Puede ser que los años que atravieso tengan parte de culpa, el caso es que hay pocos sitios en los que pueda pensar en profundidad y albergar más emociones que en un aeropuerto.
Últimamente los piso con frecuencia. De hogar número uno a hogar número dos. De visitas, de despedidas y bienvenidas. O por el simple placer de “perderse sólo para reencontrarse” como canta Juancho.
Aquel día no recuerdo a quien esperaba-o si- pero estaba nerviosa. Mis dedos jugaban con las manecillas de un reloj que parecía no moverse y el corazón amenazaba con salir y tocar techo.
Comencé desde bien temprano con mis devaneos mentales. Y entre tanta metafísica jugaba a imaginar una historia para cada una de las huellas que me pasaron por delante.
Esperaba quedarme en aquel limbo temporal de manera indefinida para ver cada reencuentro y saber si las corazonadas tenían algún fundamento científico.

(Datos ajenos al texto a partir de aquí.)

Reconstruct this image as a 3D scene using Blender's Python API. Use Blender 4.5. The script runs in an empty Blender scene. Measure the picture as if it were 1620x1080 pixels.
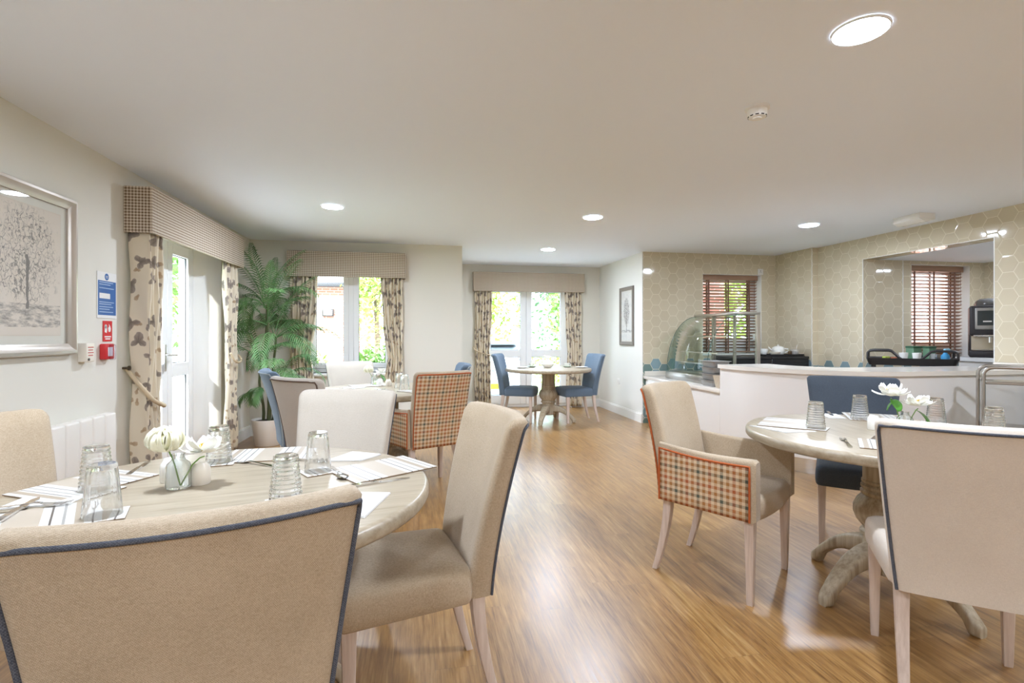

Esperé y esperé. Miré la hora veintitrés veces en cuarenta y cinco minutos, escuché el primer disco de Estopa y adiviné un par de lágrimas en los ojos que aguardaban.
El chico moreno y alto la recibió con uno de los abrazos más sentidos que he presenciado. Un par de besos apretados que sellaban promesas y una sonrisa asquerosamente impoluta.
Luego vi a un par de niños de cinco y siete años correr hacia una mujer. Y detrás una pareja con caretas de Trump arrastrando dos carros repletos de maletas. Se abrazaron todos en otro idioma y se desearon un fantástico comienzo de las vacaciones.
Después se deshizo mi espera. En besos y abrazos. En sonrisas.
Y me acorde de algo que me hacía sonreír. Cada vez que podía iba a recibir a los míos a cualquier aeropuerto porque siempre me he sentido plena al poder ver una cara de sorpresa y que yo tenga parte de culpa.